The form of the wizened poet shapes around Fredrick James Mullis Jr., known now as Early James, an Alabama-raised, Tom Waits-inspired artistic dichotomy. Seemingly a man of another era yet one who’s very much tuned into the present, his sophomore release, Strange Time To Be Alive, finds James working through different aspects of our collective experience with humor and with warning. Strange Time To Be Alive producer Dan Auerbach puts it this way, “His writing is so idiosyncratic; there’s not one song that feels like anything you’ve heard before. But then there’s also something in his sound that feels carved out of stone, like it’s from another time – it’s a very strange mix.”
Recorded live in Auerbach’s Easy Eye Sound studio in only three days, the record burns steadily, and this time – versus 2020’s Singing For My Supper – James largely trades in his acoustic guitar for an electric, the pulsing tones of which open the record on “Racing To A Red Light.” Opening with the lines, “Oh Lord, I think I just might/Be betting on a thrown fight/Between a man and a mannequin/Just lost to a banana skin,” the song continues as not so lighthearted commentary on the bad actors of the internet age amongst other futilities. “At the time I was getting fed up with seeing the same comments copied-and-pasted from the safety of anonymity on the internet, from people who can’t think up their own response to anything happening in the world,” says James. “That song’s a subtle dis to all that, and also to the people who think it’s a better idea to race to Mars on a rocket than to try to fix the planet we actually live on.”
Later, on piano ballad “Pigsty,” James bares the vulnerabilities of navigating love. “It’s about when my girlfriend and I first started dating and we were both feeling apprehensive about a lot of things,” explains James. “At the time I lived in a one-room apartment we called my pigsty ’cause my guitars were always all over the place, and I turned that into a song about the despair of not knowing what would happen and worrying I might lose her.”

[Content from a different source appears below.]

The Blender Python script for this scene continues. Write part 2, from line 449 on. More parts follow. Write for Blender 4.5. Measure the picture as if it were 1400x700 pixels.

On love’s darker side, Sierra Ferrell lends her enchanting voice to duet “Real Low Down Lonesome.” “When we were writing that one I was imagining some sort of noir film about two narcissists who use each other and still end up with nothing,” says James. “Sierra’s vocals are so drenched in reverb and I love how strange it sounds – it’s almost operatic.”
Then there’s the soulfully delivered title track, “What A Strange Time To Be Alive,” co-written by Rob Thomas (Matchbox Twenty) and Austin Jenkins (White Denim), and it is as sweet musically as can be for the content. “I know that every generation probably feels like they’re going through the toughest of times – but, damn, it really is a weird world to live in right now,” James says.
Early James takes to Europe, the US, and Australia to start off 2023, and Strange Time To Be Alive is continuing to be supported at Colorado Sound, KBAC, WMOT, WUIN and more.